## GIVEN PROBLEM
Look through the material below for "this". Copy every line that contains it.
-- START RECORDS FOR THE TASK --
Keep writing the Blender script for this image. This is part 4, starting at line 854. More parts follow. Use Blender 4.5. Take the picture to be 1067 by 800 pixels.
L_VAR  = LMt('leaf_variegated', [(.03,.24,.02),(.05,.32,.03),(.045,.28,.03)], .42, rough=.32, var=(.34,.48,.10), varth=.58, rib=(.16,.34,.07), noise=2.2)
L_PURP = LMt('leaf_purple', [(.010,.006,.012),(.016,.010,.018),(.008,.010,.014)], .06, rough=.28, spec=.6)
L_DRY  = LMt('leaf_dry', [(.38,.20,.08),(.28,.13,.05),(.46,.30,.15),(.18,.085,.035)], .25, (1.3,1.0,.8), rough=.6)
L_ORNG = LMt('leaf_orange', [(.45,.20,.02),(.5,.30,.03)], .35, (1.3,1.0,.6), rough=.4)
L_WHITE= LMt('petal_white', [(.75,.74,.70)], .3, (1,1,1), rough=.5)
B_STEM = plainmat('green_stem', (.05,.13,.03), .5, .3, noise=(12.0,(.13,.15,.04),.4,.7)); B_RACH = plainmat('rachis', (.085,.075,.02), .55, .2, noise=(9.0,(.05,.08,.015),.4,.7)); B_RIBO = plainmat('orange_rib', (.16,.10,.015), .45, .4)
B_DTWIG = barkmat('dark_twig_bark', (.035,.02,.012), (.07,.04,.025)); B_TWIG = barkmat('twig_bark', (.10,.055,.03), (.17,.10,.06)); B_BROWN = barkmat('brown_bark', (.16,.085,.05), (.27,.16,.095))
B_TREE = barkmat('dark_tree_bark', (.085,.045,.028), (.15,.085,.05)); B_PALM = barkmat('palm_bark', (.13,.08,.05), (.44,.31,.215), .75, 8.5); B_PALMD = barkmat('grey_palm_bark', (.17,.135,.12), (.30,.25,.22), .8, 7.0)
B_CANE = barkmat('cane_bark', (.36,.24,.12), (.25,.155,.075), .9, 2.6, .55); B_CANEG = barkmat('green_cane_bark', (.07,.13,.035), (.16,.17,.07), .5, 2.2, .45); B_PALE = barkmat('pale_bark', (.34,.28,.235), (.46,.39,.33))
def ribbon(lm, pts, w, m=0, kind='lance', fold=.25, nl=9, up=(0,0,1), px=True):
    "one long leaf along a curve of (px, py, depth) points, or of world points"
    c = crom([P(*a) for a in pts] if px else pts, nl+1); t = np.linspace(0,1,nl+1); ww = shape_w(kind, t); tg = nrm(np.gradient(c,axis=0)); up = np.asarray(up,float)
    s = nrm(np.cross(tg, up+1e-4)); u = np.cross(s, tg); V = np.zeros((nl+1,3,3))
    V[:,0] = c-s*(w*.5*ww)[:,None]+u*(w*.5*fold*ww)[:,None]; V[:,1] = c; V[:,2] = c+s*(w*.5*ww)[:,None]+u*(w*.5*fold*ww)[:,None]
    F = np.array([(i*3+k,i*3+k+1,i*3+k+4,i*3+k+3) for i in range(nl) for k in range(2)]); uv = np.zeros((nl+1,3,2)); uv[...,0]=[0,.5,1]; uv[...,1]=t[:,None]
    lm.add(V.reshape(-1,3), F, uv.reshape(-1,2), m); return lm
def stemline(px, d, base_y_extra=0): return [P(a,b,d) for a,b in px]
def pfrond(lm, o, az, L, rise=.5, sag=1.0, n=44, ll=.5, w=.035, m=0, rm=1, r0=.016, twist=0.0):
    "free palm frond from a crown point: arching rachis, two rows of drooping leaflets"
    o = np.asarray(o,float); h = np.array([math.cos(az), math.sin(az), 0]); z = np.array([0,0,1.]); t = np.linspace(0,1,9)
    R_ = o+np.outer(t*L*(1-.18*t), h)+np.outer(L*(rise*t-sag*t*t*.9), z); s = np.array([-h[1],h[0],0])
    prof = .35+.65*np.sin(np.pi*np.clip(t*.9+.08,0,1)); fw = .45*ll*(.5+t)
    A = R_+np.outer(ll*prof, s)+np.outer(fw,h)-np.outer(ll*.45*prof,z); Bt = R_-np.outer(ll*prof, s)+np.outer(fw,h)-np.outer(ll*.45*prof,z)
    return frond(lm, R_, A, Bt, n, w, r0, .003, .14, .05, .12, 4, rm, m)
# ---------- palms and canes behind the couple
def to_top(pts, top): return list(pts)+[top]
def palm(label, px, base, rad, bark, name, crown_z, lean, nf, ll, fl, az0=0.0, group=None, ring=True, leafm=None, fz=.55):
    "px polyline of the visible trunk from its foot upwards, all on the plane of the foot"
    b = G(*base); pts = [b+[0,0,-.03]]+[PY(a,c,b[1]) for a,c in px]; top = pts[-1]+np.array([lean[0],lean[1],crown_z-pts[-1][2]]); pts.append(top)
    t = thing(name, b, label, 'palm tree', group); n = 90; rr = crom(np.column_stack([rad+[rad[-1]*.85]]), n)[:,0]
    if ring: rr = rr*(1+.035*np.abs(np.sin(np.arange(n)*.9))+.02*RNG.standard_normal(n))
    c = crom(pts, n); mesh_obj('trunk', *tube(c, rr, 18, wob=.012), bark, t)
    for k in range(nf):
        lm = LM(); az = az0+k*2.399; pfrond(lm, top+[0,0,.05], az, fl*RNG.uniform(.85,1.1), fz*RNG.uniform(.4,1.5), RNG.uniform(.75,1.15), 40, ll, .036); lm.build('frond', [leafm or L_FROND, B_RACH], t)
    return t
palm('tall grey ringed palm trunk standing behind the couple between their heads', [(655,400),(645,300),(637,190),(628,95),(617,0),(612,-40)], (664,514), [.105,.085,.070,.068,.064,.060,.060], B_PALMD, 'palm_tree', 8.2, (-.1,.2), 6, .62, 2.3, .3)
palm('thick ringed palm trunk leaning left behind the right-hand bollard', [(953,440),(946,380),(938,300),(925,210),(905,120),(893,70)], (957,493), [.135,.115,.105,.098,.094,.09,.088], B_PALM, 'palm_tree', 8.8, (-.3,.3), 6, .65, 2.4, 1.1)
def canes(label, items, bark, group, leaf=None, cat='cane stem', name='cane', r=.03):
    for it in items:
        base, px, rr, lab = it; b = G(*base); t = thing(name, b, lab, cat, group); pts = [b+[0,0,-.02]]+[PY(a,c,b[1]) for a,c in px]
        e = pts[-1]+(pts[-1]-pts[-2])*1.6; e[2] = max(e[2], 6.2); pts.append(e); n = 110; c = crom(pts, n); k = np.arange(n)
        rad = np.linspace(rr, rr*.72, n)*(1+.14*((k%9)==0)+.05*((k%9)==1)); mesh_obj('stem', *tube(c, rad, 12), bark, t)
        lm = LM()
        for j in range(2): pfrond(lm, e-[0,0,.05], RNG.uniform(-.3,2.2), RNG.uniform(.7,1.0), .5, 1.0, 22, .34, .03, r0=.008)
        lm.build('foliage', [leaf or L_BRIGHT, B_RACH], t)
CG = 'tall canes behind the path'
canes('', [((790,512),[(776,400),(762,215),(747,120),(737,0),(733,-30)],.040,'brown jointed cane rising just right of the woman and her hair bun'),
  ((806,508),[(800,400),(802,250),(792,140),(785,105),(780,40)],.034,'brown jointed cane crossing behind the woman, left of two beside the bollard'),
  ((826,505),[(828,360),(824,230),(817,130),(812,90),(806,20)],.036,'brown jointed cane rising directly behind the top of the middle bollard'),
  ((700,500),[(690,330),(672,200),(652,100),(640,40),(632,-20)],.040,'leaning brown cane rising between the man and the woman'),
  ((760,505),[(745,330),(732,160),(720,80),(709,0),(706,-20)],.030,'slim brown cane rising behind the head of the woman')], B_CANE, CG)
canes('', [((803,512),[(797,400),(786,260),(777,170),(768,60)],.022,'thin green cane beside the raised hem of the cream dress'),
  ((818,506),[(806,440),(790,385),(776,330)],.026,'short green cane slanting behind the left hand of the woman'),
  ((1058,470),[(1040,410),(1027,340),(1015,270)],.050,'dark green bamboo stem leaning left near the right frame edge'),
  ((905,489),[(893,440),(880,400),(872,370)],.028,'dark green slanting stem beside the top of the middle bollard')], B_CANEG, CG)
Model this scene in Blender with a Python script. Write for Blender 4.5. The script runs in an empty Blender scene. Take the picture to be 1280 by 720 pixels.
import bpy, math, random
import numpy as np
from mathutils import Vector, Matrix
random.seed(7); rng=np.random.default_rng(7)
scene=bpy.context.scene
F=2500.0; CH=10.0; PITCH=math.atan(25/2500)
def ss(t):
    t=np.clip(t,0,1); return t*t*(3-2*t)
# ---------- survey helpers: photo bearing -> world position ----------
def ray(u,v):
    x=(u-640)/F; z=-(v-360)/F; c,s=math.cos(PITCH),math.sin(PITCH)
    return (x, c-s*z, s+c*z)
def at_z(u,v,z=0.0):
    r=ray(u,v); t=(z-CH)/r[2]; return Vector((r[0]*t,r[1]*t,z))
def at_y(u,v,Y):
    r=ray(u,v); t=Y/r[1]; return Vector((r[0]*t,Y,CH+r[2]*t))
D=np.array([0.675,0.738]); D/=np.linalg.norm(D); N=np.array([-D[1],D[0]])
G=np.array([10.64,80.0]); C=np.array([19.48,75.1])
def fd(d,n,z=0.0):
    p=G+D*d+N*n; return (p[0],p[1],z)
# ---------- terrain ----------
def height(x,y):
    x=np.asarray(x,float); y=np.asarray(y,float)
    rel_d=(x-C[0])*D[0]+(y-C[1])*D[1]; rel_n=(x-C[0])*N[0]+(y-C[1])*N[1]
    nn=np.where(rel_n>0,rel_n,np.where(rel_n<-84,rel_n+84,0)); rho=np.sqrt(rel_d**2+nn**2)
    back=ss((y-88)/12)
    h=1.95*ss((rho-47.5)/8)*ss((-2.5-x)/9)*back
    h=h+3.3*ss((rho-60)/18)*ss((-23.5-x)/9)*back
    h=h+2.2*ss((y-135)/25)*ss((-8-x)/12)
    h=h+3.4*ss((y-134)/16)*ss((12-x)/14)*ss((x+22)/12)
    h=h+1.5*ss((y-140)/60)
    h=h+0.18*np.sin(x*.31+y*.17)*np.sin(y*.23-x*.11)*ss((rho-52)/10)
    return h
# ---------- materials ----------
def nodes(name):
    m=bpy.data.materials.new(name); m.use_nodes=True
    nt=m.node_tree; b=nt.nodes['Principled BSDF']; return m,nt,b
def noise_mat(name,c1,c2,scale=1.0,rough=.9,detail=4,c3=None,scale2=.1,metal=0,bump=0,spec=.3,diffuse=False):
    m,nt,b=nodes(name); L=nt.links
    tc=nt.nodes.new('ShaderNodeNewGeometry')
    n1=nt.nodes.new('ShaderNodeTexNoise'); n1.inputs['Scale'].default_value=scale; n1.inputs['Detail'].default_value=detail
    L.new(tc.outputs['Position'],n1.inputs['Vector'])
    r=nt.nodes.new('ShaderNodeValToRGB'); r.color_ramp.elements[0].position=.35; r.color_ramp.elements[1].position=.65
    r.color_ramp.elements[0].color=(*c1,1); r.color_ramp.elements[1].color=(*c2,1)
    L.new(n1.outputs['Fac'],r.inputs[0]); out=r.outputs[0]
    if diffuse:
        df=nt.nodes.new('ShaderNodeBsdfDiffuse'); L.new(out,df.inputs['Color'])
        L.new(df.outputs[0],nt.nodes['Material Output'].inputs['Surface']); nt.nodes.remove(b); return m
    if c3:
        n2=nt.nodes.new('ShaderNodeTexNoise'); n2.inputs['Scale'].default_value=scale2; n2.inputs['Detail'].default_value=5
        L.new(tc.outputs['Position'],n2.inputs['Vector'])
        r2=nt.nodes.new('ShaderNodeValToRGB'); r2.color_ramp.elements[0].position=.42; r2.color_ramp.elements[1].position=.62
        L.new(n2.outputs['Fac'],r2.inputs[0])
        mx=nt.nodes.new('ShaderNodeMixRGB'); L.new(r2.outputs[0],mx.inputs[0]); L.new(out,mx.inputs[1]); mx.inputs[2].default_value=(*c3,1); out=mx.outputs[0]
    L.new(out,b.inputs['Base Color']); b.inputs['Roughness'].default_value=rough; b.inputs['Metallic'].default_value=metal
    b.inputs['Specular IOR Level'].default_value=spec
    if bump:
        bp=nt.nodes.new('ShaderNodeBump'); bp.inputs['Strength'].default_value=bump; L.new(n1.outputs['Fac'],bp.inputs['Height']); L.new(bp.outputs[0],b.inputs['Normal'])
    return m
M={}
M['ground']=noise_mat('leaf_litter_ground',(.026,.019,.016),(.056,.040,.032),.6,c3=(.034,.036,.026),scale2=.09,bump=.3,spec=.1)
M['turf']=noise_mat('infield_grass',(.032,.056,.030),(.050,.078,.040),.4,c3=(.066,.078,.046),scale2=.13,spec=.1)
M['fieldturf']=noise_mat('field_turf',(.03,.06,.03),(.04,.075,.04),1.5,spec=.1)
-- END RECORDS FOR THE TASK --
## TASK RESULT
Keep writing the Blender script for this image. This is part 4, starting at line 854. More parts follow. Use Blender 4.5. Take the picture to be 1067 by 800 pixels.
Model this scene in Blender with a Python script. Write for Blender 4.5. The script runs in an empty Blender scene. Take the picture to be 1280 by 720 pixels.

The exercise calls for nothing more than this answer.